[Records with scene code]
****
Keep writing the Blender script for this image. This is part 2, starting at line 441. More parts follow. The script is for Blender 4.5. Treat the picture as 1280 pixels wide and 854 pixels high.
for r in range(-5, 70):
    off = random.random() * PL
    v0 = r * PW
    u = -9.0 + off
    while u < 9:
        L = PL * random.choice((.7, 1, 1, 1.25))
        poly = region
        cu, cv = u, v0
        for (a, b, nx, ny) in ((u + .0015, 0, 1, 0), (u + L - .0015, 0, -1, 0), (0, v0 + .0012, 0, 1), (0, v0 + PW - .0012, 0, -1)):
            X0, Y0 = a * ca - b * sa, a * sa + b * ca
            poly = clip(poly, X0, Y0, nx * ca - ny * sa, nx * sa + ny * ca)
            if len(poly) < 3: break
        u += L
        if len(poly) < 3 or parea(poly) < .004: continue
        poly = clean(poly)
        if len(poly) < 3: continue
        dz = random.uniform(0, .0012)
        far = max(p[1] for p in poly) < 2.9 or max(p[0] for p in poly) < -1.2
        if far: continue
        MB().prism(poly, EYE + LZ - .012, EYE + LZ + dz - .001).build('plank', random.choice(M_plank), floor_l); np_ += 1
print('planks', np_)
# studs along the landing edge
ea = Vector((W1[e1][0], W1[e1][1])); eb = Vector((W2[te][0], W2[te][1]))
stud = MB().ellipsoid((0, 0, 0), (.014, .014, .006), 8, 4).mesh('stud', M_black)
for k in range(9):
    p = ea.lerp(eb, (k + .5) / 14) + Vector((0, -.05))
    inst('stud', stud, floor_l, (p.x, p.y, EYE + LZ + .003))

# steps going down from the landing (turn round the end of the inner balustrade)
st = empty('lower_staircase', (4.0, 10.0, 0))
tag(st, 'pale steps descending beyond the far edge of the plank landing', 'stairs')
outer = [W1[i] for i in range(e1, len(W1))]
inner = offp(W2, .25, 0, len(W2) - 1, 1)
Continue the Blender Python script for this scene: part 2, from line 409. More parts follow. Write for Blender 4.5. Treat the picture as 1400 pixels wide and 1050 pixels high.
****
## What the task asks
All entries must be repeated verbatim.

## In response
Keep writing the Blender script for this image. This is part 2, starting at line 441. More parts follow. The script is for Blender 4.5. Treat the picture as 1280 pixels wide and 854 pixels high.
for r in range(-5, 70):
    off = random.random() * PL
    v0 = r * PW
    u = -9.0 + off
    while u < 9:
        L = PL * random.choice((.7, 1, 1, 1.25))
        poly = region
        cu, cv = u, v0
        for (a, b, nx, ny) in ((u + .0015, 0, 1, 0), (u + L - .0015, 0, -1, 0), (0, v0 + .0012, 0, 1), (0, v0 + PW - .0012, 0, -1)):
            X0, Y0 = a * ca - b * sa, a * sa + b * ca
            poly = clip(poly, X0, Y0, nx * ca - ny * sa, nx * sa + ny * ca)
            if len(poly) < 3: break
        u += L
        if len(poly) < 3 or parea(poly) < .004: continue
        poly = clean(poly)
        if len(poly) < 3: continue
        dz = random.uniform(0, .0012)
        far = max(p[1] for p in poly) < 2.9 or max(p[0] for p in poly) < -1.2
        if far: continue
        MB().prism(poly, EYE + LZ - .012, EYE + LZ + dz - .001).build('plank', random.choice(M_plank), floor_l); np_ += 1
print('planks', np_)
# studs along the landing edge
ea = Vector((W1[e1][0], W1[e1][1])); eb = Vector((W2[te][0], W2[te][1]))
stud = MB().ellipsoid((0, 0, 0), (.014, .014, .006), 8, 4).mesh('stud', M_black)
for k in range(9):
    p = ea.lerp(eb, (k + .5) / 14) + Vector((0, -.05))
    inst('stud', stud, floor_l, (p.x, p.y, EYE + LZ + .003))

# steps going down from the landing (turn round the end of the inner balustrade)
st = empty('lower_staircase', (4.0, 10.0, 0))
tag(st, 'pale steps descending beyond the far edge of the plank landing', 'stairs')
outer = [W1[i] for i in range(e1, len(W1))]
inner = offp(W2, .25, 0, len(W2) - 1, 1)
Continue the Blender Python script for this scene: part 2, from line 409. More parts follow. Write for Blender 4.5. Treat the picture as 1400 pixels wide and 1050 pixels high.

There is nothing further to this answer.